Logistics—Essential to Strategy

Logistical considerations have always played a strategic role in business. Among retailers and wholesalers, they transcend inventory management and transportation to include one of the most critical factors in business success—location in relation to markets or sources of supply. Among manufacturers, logistics concerns itself with matters as basic as plant location, sourcing of raw materials, and standards of customer service. In recent years, changes in the business environment have forced companies both large and small to pay particularly close attention to how this function relates to others. Government regulation, the health of the nation’s transportation system, energy restrictions, and technological developments all represent important considerations in the formulation of a business strategy. As the author shows in this article, many companies have responded to these challenges by developing competitive strategies based in part on such concepts as postponement and speculation, standardization, consolidation, and differentiation. These are companies in which management has conducted either formal or informal logistics audits, has redesigned systems to provide more effective support for corporate strategies, and has taken steps to ensure continued appraisal of opportunities over the long run.

Logistics can spell the difference between success and failure in business. For example, a few years ago a young engineer-entrepreneur began to build a company from scratch. His first product was liquid bleach. Actually, he didn’t know much about the business at the time. He knew that liquid bleach is nearly all water and that the U.S. market is divided among two large manufacturers, Clorox and Purex, and a number of smaller producers that sell branded and private-label bleach on a regional basis. He also knew that the market for private-label bleach in New England, where he wanted to be, was dominated by a manufacturer located in New Jersey.

So the entrepreneur decided to found a private-label bleach manufacturing company near Boston. This location provided his company with a distinct transport cost advantage over its chief competitor. But he didn’t stop there. He located his plant near a concentration of grocery chain retail outlets. This enabled him to sell his bleach under an arrangement in which retailers’ trucks were loaded with his bleach after making their retail deliveries and before returning to their respective distribution centers. Given this double cost advantage, he was able to go one step further. By adding other items to his product line, he was able to obtain efficient truckload orders from his retail chain customers.

Another new venture in which logistics plays a major role was set up by two honors students. On their graduation from business school, they devised an innovative, low-cost way to distribute a high volume of milk and other products. Building a retail “store” that consisted of a convenience-oriented self-service front end and a large truck dock in the rear, they have raw milk delivered by tank trucks and put into vats in the rear of the store. Milk and cream is then separated, homogenized, and bottled on site for sale direct to consumers at significantly lower prices than through traditional channels. Having expanded its line to include other food items often purchased in large quantities, this retailer now enjoys one of the highest sales-per-squarefoot ratios of any retailer in the United States and does a volume of sales through its relatively small outlet that many supermarket operators would be pleased to achieve.

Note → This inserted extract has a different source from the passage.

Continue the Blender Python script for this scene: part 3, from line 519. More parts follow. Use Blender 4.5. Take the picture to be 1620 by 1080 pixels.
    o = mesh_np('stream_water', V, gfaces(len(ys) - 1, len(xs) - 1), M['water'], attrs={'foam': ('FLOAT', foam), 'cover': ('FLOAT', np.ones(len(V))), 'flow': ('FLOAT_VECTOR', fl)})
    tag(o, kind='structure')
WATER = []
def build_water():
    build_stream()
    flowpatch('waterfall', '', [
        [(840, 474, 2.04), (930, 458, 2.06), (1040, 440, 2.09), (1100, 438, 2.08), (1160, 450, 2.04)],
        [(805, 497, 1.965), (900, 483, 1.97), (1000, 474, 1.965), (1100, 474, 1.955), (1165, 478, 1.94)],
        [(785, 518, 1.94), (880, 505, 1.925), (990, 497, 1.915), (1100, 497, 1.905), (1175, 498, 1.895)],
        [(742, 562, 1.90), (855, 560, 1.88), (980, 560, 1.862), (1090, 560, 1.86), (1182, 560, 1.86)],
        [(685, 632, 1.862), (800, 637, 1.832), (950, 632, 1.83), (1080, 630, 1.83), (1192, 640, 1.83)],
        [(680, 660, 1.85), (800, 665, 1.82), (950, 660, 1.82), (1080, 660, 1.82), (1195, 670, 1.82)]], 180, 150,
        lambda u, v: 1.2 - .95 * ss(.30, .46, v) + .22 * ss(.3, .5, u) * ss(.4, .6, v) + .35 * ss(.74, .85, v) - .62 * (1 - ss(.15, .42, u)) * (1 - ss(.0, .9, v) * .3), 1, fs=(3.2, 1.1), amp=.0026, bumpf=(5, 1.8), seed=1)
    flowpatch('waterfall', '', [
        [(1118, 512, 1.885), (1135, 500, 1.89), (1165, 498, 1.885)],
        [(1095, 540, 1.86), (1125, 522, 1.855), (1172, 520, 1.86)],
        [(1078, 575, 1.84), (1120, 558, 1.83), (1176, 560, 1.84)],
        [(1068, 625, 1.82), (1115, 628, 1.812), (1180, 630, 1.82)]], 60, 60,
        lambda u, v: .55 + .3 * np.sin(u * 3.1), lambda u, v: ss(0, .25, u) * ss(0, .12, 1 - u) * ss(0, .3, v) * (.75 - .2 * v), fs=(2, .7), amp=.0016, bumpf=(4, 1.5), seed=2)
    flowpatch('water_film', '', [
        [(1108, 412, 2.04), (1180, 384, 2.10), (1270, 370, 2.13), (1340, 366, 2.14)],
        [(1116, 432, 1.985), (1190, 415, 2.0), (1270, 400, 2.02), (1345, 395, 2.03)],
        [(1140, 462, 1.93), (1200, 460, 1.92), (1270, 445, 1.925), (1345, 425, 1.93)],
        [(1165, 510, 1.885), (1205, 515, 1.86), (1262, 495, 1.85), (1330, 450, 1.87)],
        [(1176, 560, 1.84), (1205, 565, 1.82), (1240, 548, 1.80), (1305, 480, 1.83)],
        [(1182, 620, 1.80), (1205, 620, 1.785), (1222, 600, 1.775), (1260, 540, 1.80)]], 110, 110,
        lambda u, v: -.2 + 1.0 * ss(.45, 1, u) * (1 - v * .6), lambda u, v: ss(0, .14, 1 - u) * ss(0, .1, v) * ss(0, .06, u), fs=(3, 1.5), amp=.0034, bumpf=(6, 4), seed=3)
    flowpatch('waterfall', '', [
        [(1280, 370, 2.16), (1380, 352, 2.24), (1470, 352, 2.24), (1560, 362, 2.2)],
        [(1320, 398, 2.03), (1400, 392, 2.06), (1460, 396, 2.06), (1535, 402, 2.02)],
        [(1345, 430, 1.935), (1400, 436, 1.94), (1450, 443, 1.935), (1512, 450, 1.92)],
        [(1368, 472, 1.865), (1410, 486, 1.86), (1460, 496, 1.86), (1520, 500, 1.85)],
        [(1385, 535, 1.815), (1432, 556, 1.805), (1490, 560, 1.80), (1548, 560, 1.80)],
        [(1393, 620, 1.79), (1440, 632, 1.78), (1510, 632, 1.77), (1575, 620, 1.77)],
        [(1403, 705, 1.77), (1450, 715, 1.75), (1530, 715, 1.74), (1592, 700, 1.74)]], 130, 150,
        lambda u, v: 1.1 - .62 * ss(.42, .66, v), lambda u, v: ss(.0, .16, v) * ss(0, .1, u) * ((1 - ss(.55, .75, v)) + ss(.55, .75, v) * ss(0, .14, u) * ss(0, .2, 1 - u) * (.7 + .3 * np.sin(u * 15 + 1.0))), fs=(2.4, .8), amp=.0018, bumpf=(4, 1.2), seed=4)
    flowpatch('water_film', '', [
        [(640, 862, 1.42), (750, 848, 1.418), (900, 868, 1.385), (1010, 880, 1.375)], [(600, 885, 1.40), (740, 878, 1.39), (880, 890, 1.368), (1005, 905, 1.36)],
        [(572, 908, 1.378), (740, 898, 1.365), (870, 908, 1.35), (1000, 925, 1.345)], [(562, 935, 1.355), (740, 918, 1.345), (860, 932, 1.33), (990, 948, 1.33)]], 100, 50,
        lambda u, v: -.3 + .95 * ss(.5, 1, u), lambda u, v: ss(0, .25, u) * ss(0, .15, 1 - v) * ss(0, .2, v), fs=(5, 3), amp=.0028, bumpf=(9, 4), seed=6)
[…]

Logistics-oriented strategies are also important in large companies. As an example, one of the world’s largest chemical manufacturers recently had to replace its ships. The ships carried materials in bulk from plants in the Caribbean to Gulf and East Coast ports for subsequent transfer to barges and rail cars for delivery to terminals at which customers’ orders were packed into containers for final delivery by rail and truck. Instead of merely replacing its ships with more modern versions of the same design, the company instead is converting its entire distribution system to one using containers.

This system requires that orders processed in Puerto Rico be shipped in containers that will be delivered direct to customers in the eastern United States by a combination of river barge, rail, and truck. As a result (1) repackaging at all inland terminals eventually will be eliminated, (2) material handling costs and capacities at Gulf and East Coast port facilities will be greatly reduced, and (3) because of the increased frequency of departures of ocean-going container barges from plants, orders will be delivered to customers with little or no increase in order response time and only a small increase in total inventory in the system. Because of the company’s sales volume, it is unlikely that competitors will be able to emulate the program even though their geographic production and transport patterns are similar.